Toledo Municipal Court Judge C. Allen McConnell, a senior elder at First Church of God, sought the board's opinion last month after making headlines for refusing to marry a lesbian couple.

"A judge who exercises the authority to perform civil marriages may not refuse to perform same-sex marriages while continuing to perform opposite-sex marriages," according to the seven-page opinion by the Supreme Court of Ohio Board of Professional Conduct. The panel issued its ruling Monday, Toledo newspaper The Blade reports.

And as The New Civil Rights Movement notes, just in case Judge McConnell were to decide to not officiate any weddings, the board has an answer for that too:

"A judge may not decline to perform all marriages in order to avoid marrying same-sex couples based on his or her personal, moral, or religious beliefs."

The only option, according to The Blade, would be for a judge to recuse himself from all legal proceedings where sexual orientation was an issue.

“I’m elated that [Judge McConnell] is going to abide by the law and not discriminate against same-sex couples,” Nick Komives, executive director of Equality Toledo, told The Blade.
 
His group had nearly three dozen signatures from members of the Toledo City Council, all three Lucas County Commissioners, other county officials, and state legislators, on a petition asking Judge McConnell to “fulfill the duty of his elected position.” 
 
Phil Burris of Citizens for Community Values said he was pleased the board “didn’t try to tell the judges they must perform ceremonies. They didn’t go that far. Under the First Amendment you have freedom to exercise your religion,” he said. “I think a judge at least has the opportunity now to say, 'I’m not going to marry anyone.’”

Although the judge has not been available for comment, he had previously announced in a statement reported by Toledo TV station WTOL that he would abide by the board's decision. 

"On Monday, July 6, I declined to marry a nontraditional couple during my duties assignment," Judge McConnell said last month. "The declination was based upon my personal and Christian beliefs established over many years. I apologize to the couple for the delay they experienced and wish them the best. The court has implemented a process whereby same-sex marriages will be accommodated. I will continue to perform traditional marriages during my duties assignment."

The couple at the center of the controversy, Carolyn Wilson and her new wife, told WTOL they specifically sought out a civil official to solemnize their marriage rather than a religious officiant.

"We took great precaution not to offend a minister — that's why we went to a judge to get married, never dreaming that he couldn't follow the law," Wilson told the station. "That he wouldn't follow the law."

Wilson said when they went to court last month, a bailiff from McConnell's courtroom asked to speak to the couple in the hall before they were to be married, telling the women "that Judge McConnell didn't do this type of wedding and we would have to go somewhere else."

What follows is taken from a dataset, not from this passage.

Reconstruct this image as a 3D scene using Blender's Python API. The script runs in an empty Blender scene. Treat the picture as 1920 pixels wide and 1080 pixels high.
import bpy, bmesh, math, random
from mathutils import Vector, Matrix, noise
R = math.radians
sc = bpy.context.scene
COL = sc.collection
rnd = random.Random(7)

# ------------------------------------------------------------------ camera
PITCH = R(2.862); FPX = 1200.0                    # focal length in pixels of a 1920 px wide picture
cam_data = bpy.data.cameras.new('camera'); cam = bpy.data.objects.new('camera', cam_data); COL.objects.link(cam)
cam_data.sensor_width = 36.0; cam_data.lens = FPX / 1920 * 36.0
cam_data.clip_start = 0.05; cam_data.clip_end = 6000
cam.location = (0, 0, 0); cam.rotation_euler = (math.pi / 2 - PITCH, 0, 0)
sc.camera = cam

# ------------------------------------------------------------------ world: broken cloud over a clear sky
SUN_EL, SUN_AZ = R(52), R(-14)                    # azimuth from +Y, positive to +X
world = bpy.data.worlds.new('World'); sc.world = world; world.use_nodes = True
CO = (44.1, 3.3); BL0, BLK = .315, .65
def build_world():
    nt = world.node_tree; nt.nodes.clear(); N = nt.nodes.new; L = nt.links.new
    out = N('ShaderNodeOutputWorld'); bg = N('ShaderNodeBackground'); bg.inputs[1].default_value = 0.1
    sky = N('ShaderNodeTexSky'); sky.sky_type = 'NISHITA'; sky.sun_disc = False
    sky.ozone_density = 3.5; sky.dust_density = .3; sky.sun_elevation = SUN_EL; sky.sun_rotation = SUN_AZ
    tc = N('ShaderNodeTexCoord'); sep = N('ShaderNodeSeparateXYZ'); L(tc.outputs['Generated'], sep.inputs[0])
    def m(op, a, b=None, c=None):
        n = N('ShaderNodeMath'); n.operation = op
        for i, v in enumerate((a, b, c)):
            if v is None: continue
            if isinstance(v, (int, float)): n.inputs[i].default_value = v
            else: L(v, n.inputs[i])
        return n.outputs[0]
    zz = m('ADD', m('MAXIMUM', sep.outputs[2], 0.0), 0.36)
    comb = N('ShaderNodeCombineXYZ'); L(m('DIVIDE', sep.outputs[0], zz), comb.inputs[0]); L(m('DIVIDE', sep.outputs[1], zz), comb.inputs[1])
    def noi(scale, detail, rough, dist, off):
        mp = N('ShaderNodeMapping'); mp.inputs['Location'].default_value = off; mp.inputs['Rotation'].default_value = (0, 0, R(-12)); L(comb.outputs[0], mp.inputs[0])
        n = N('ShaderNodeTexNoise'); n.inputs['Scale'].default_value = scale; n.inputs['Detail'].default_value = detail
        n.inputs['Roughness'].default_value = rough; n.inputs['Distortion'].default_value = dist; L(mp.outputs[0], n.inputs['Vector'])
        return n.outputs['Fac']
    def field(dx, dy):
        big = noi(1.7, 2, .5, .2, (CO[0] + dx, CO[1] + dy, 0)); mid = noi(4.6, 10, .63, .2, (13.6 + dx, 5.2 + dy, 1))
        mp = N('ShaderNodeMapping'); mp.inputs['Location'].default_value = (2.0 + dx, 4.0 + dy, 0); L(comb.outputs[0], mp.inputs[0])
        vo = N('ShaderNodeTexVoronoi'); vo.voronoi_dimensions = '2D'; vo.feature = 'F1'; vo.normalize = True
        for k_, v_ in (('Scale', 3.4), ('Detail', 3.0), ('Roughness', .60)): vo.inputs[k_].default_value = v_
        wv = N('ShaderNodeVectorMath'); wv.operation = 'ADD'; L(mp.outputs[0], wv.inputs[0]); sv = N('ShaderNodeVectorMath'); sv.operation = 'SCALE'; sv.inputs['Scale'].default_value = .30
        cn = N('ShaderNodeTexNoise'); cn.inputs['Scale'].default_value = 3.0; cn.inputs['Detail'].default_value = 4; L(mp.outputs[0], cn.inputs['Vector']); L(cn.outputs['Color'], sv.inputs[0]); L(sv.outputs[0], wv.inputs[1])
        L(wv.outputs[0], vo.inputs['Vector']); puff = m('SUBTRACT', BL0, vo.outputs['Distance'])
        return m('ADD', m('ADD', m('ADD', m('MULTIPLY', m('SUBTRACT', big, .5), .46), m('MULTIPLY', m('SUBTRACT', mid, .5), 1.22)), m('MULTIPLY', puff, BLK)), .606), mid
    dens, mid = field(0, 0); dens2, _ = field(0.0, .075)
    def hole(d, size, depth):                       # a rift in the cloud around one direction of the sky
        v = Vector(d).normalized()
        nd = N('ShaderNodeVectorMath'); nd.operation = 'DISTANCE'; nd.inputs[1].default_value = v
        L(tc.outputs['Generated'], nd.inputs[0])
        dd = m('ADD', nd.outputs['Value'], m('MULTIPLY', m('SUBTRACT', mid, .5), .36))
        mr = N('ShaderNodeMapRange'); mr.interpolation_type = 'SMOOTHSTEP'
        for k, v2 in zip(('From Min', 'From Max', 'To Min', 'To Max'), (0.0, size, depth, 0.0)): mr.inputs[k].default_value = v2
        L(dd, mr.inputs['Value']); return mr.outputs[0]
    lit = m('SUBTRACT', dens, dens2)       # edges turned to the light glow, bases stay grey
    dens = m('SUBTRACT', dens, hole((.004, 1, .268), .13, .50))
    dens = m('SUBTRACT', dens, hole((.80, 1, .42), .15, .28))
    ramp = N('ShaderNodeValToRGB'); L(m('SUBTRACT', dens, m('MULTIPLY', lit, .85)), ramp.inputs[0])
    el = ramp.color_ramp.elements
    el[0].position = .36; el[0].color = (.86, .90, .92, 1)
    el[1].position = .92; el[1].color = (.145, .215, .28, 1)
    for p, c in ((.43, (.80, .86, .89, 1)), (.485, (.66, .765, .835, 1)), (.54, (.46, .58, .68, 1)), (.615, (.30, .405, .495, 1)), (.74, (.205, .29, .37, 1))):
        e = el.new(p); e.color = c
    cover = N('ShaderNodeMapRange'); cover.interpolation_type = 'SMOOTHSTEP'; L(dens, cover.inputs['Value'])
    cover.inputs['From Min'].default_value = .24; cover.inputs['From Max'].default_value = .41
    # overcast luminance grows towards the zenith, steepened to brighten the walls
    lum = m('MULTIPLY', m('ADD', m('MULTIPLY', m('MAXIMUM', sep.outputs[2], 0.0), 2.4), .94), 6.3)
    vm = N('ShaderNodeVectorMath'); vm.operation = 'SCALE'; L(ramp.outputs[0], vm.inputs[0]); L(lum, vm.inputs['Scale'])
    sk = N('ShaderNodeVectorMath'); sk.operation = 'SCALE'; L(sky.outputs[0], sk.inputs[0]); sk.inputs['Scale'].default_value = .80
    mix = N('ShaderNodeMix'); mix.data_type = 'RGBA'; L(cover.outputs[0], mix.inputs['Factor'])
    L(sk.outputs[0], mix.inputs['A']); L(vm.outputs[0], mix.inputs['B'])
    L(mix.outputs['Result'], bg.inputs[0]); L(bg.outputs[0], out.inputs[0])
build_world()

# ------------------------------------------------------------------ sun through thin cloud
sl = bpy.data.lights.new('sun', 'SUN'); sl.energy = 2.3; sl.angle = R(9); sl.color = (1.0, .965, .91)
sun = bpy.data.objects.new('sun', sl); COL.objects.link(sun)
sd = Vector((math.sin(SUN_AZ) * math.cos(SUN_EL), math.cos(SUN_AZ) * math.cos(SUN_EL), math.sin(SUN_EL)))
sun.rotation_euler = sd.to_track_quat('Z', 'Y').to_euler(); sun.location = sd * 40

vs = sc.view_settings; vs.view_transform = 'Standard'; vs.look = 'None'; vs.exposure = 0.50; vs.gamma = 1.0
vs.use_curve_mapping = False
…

"[The bailiff] said he doesn't perform these type of marriages and that was left to interpretation," Wilson said. "We didn't follow up; we made assumptions that it was based on same-sex."

Although another municipal judge stepped in to perform the ceremony, Wilson said McConnell's refusal sullied what she had expected would be a joyous day. The newlyweds turned to local media in hopes that other same-sex couples would not suffer the same "not pleasant" experience. Wilson pointed to the U.S. Supreme Court's landmark ruling last month that brought legal marriage equality to all 50 states as proof that "I'm entitled to get married just like anyone else."

Indeed, WTOL notes that existing municipal court rules state that "the duty judge will perform marriage ceremonies between 1:30 p.m. and 3 p.m. upon payment of the $15 fee to the clerk of court," which Wilson and her partner paid. 

Although the initial motivation for McConnell's refusal was vague, his subsequent statement not only makes clear the religious motivation for his abdication of duty, but also indicates that he plans to continue seeking some sort of "religious exemption" from performing the duties required by his title.